First, how are we going to handle save button?
Second, how are we going to handle undo/redo history?
Third, if user opened the linked file in a separate tab, what now?

The first issue can be tackled in two ways:

  1. We save the main work and then ask user to either save or discard changes for every modified linked file.
  2. We save everything quietly.

I personally vote for the second option, because as a user I don’t care about files, I care about the project. And if I modified a linked character file then I obviously want it to be saved.

The second problem can only be handled by making undo/redo stack be aware of linked canvases. Otherwise, the user might hit CTRL+Z and it will cancel wrong action in the wrong canvas which will lead to a complete mess. I didn’t see the code but it might be tricky to implement.

The third problem doesn’t really need anything special, we just treat the opened project as if it was a separate canvas with all of its states (animation on/off, type of animation, future/past keyframes, etc.). Pretty much like it is treated now.

Lastly, a workaround can be made. If a canvas has linked files we automatically open them in new tabs. This won’t improve the creative workflow, but at least it won’t bug the user with strange warnings. Can be a temporary solution.

And of course, we’re talking about drastically changing the behaviour of the program so it should be put to a discussion/vote. Maybe someone will point out why we should keep things the way they are now.

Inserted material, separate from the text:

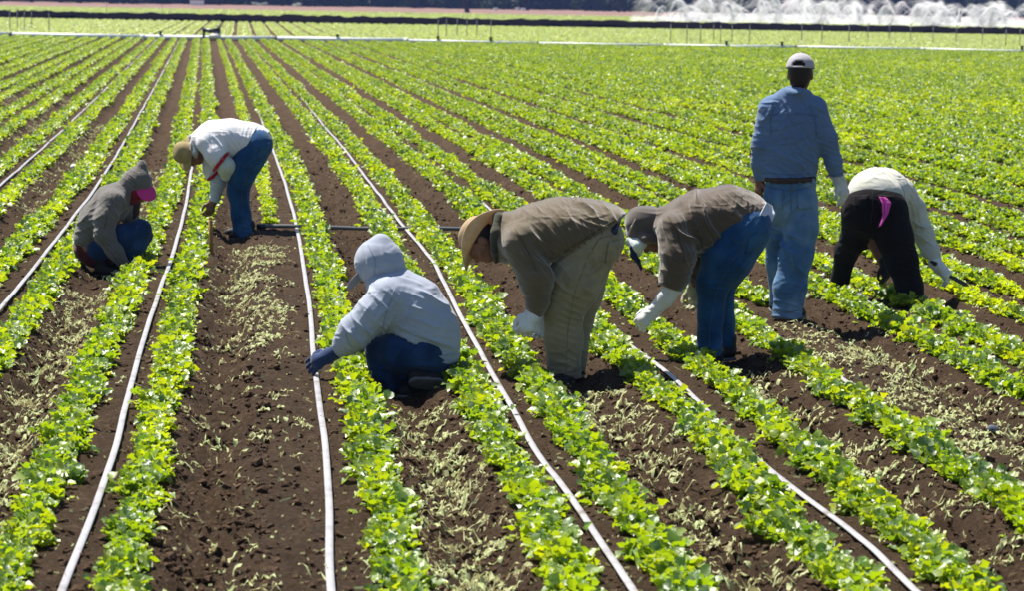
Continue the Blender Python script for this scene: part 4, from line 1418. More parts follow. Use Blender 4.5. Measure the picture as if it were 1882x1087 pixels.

It seems to me there is another way here, although I’m a new user and so perhaps I’m misunderstanding something. In most applications when doing an operation called “import” with something created externally, you aren’t linking to the original; you are pulling a copy of it into the containing document. When you then attempt to alter it, you’re thus not altering the original at all, but only the version embedded in the working document. So here I could envision two solutions. One would be to do a true import rather than a link. The other would be to adjust the interface terminology so it is clear that you’re linking to an external document. (This isn’t clear today, and the message surprised me when I first encountered it for exactly the same reason.) Maybe best of all, which some applications allow, is letting the user choose whether to link to an external file (which can be very useful in compositing) or to embed an imported copy of that external file (also very desirable in some circumstances, like where the external file is just a starting point, or where it may be changed later and you don’t want it affecting the compositions that depend on it).